>> start
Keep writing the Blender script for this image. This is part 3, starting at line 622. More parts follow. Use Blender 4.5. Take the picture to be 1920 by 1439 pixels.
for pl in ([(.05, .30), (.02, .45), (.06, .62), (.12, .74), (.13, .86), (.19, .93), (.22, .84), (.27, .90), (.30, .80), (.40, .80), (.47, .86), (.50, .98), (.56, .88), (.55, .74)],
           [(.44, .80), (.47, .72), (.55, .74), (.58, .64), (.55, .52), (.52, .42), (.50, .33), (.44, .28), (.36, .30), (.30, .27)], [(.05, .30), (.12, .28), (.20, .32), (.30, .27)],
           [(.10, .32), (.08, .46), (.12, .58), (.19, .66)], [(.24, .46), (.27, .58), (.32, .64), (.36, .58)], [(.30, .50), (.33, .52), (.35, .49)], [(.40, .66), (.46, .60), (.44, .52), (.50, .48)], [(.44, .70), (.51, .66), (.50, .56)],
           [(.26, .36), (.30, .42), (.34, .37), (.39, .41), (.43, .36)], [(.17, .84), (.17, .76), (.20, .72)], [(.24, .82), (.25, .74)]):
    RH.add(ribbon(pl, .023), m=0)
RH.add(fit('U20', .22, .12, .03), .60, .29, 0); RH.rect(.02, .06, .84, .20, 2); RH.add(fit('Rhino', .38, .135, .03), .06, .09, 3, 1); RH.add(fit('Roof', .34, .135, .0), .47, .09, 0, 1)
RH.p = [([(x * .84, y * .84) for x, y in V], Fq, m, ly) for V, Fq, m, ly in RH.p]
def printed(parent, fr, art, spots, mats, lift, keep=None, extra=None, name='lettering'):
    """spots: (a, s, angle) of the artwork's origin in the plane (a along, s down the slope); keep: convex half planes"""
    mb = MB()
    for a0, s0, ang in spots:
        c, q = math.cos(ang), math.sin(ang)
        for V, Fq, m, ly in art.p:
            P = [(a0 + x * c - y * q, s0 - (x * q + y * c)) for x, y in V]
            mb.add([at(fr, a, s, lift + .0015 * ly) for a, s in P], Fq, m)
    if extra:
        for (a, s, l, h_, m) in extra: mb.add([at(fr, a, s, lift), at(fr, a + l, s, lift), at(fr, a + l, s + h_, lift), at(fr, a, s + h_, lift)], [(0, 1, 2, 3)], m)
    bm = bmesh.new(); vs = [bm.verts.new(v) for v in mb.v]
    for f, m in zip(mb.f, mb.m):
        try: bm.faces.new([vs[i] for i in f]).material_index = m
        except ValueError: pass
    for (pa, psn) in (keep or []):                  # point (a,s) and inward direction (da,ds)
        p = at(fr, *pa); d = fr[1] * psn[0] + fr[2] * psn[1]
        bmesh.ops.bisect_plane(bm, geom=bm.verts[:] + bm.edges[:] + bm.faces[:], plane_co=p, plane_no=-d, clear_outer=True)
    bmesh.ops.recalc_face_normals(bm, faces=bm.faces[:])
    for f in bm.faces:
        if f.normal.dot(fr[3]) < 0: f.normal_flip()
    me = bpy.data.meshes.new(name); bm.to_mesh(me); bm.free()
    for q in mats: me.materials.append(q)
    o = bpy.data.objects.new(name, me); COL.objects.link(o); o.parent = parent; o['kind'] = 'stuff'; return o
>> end
### Given problem
Retype the data exactly as given.

### Full answer
Keep writing the Blender script for this image. This is part 3, starting at line 622. More parts follow. Use Blender 4.5. Take the picture to be 1920 by 1439 pixels.
for pl in ([(.05, .30), (.02, .45), (.06, .62), (.12, .74), (.13, .86), (.19, .93), (.22, .84), (.27, .90), (.30, .80), (.40, .80), (.47, .86), (.50, .98), (.56, .88), (.55, .74)],
           [(.44, .80), (.47, .72), (.55, .74), (.58, .64), (.55, .52), (.52, .42), (.50, .33), (.44, .28), (.36, .30), (.30, .27)], [(.05, .30), (.12, .28), (.20, .32), (.30, .27)],
           [(.10, .32), (.08, .46), (.12, .58), (.19, .66)], [(.24, .46), (.27, .58), (.32, .64), (.36, .58)], [(.30, .50), (.33, .52), (.35, .49)], [(.40, .66), (.46, .60), (.44, .52), (.50, .48)], [(.44, .70), (.51, .66), (.50, .56)],
           [(.26, .36), (.30, .42), (.34, .37), (.39, .41), (.43, .36)], [(.17, .84), (.17, .76), (.20, .72)], [(.24, .82), (.25, .74)]):
    RH.add(ribbon(pl, .023), m=0)
RH.add(fit('U20', .22, .12, .03), .60, .29, 0); RH.rect(.02, .06, .84, .20, 2); RH.add(fit('Rhino', .38, .135, .03), .06, .09, 3, 1); RH.add(fit('Roof', .34, .135, .0), .47, .09, 0, 1)
RH.p = [([(x * .84, y * .84) for x, y in V], Fq, m, ly) for V, Fq, m, ly in RH.p]
def printed(parent, fr, art, spots, mats, lift, keep=None, extra=None, name='lettering'):
    """spots: (a, s, angle) of the artwork's origin in the plane (a along, s down the slope); keep: convex half planes"""
    mb = MB()
    for a0, s0, ang in spots:
        c, q = math.cos(ang), math.sin(ang)
        for V, Fq, m, ly in art.p:
            P = [(a0 + x * c - y * q, s0 - (x * q + y * c)) for x, y in V]
            mb.add([at(fr, a, s, lift + .0015 * ly) for a, s in P], Fq, m)
    if extra:
        for (a, s, l, h_, m) in extra: mb.add([at(fr, a, s, lift), at(fr, a + l, s, lift), at(fr, a + l, s + h_, lift), at(fr, a, s + h_, lift)], [(0, 1, 2, 3)], m)
    bm = bmesh.new(); vs = [bm.verts.new(v) for v in mb.v]
    for f, m in zip(mb.f, mb.m):
        try: bm.faces.new([vs[i] for i in f]).material_index = m
        except ValueError: pass
    for (pa, psn) in (keep or []):                  # point (a,s) and inward direction (da,ds)
        p = at(fr, *pa); d = fr[1] * psn[0] + fr[2] * psn[1]
        bmesh.ops.bisect_plane(bm, geom=bm.verts[:] + bm.edges[:] + bm.faces[:], plane_co=p, plane_no=-d, clear_outer=True)
    bmesh.ops.recalc_face_normals(bm, faces=bm.faces[:])
    for f in bm.faces:
        if f.normal.dot(fr[3]) < 0: f.normal_flip()
    me = bpy.data.meshes.new(name); bm.to_mesh(me); bm.free()
    for q in mats: me.materials.append(q)
    o = bpy.data.objects.new(name, me); COL.objects.link(o); o.parent = parent; o['kind'] = 'stuff'; return o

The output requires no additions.